Sometimes the method is changed either from straight line method to diminishing balance method or from diminishing balance method to straight line method with effect from the particular year or with retrospective effect. If the change is from particular year, then there will be no problem but simply to change the method of depreciation. But if the change is to be effective with retrospective effect, then calculations are required to be made.

Step in recording a change in the Method of Depreciation with retrospective effect:

Step 1: Calculate the total depreciation already provided on the existing assets from the back date under the existing method.

Step 2: Calculate the total depreciation on the existing asset from the back date under the new method and rate till date.

Step 3: Calculate the difference between the total depreciation under existing method (as per Step 1) and under the new method (Step 2).

Step 4: Adjust the short depreciation (excess of Step 2 over Step 1) by debiting Profit & Loss Accounting and Crediting the Asset Account /Provision for Depreciation Account.


Adjust the excess depreciation (Excess of Step 1 over Step 2) by debiting Asset Account/Provision for Depreciation Account and Crediting Profit & Loss Account)

Step 5: Charge depreciation from the current accounting year and onwards by adopting new method.

Provisions and Reserves

Provisions: The term ‘provision’ means an amount, which is: written off, or retained, by way of providing for depreciation, renewals, diminution in the value of assets; or retained by way of providing for any unknown future liability of which the amount cannot be determined with reasonable accuracy.

Examples of provisions are: Provision for depreciation; Provision for bad and doubtful debts; Provision for taxation; Provision for discount on debtors; and Provision for repairs and renewals.

Reserves: A part of the profit may be set aside and retained in the business to provide for certain future needs like growth and expansion or to meet future contingencies such as workmen compensation are called reserves.
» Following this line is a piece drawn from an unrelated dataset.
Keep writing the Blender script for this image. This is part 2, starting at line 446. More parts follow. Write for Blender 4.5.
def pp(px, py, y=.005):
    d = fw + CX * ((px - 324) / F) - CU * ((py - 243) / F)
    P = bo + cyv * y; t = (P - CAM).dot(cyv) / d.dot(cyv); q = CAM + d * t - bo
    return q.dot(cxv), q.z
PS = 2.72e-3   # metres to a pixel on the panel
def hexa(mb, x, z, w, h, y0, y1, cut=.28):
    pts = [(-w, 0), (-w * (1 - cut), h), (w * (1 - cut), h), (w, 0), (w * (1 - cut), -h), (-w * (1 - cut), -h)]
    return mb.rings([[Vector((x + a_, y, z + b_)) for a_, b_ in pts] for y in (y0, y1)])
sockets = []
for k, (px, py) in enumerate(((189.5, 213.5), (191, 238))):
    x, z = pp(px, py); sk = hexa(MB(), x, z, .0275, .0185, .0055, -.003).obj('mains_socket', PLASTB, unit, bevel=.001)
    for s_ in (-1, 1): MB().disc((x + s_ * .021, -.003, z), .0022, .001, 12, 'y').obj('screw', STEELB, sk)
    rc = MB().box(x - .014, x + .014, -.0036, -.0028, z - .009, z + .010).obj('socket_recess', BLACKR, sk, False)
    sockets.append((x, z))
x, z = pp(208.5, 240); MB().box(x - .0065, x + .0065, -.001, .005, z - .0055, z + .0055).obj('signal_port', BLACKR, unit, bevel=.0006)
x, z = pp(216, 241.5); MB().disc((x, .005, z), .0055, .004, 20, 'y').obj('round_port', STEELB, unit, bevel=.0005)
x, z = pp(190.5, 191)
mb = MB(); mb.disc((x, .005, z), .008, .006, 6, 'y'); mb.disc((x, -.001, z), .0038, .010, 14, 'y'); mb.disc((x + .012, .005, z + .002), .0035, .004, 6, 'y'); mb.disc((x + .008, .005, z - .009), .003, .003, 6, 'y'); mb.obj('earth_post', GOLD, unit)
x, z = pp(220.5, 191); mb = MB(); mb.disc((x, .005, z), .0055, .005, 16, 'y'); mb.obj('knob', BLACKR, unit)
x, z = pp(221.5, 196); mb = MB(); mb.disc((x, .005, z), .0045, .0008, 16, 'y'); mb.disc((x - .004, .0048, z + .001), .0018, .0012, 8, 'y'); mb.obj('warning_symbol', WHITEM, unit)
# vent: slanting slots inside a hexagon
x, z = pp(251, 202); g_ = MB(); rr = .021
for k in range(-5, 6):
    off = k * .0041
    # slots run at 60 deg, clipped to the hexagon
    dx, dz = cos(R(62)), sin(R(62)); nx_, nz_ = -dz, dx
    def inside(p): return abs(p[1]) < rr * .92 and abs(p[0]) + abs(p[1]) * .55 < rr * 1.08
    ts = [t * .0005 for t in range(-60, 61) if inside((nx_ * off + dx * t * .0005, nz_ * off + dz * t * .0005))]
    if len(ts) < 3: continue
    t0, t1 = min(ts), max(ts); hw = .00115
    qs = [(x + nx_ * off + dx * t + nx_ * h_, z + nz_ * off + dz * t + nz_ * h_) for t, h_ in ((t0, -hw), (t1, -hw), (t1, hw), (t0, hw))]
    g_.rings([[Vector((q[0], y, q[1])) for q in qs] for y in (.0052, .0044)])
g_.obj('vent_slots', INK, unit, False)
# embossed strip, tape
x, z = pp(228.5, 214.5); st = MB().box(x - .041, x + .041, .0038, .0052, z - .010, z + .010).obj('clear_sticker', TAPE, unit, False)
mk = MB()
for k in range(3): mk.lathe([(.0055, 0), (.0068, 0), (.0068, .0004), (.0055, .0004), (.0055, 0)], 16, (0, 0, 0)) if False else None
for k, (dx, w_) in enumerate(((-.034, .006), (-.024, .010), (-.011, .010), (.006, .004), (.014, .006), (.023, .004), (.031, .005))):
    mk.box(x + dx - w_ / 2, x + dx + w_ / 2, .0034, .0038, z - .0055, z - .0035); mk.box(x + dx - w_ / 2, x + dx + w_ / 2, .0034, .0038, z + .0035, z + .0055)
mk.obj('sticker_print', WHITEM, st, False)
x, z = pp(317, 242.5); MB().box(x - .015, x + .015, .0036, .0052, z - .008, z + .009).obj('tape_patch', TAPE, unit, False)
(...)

Unlike provisions, reserves are the appropriations of profit to strengthen the financial position of the business. Reserve is not a charge against profit as it is not meant to cover any known liability or expected loss in future.

Examples of reserves are: General reserve; Workmen compensation fund; Investment fluctuation fund; Capital reserve; Dividend equalization reserve; Reserve for redemption of debenture.

Difference between Provisions and Reserves:

a)      Provision is a charge on profits and reduces the amount of net profits. Whereas Reserves is an appropriation of profits and reflects undistributed profits.

b)      Provision is to be made even if there are no profits. On the other hand, Reserve is created only when there are profits.

c)       Provision creation is compulsory. But Reserves creation is at the discretion of Management.

d)      Dividend cannot be paid out of provisions. But dividend can be paid out of reserves.

e)      Provisions are utilised for specific purpose for which it has been created. But, reserves can be utilised for any purpose.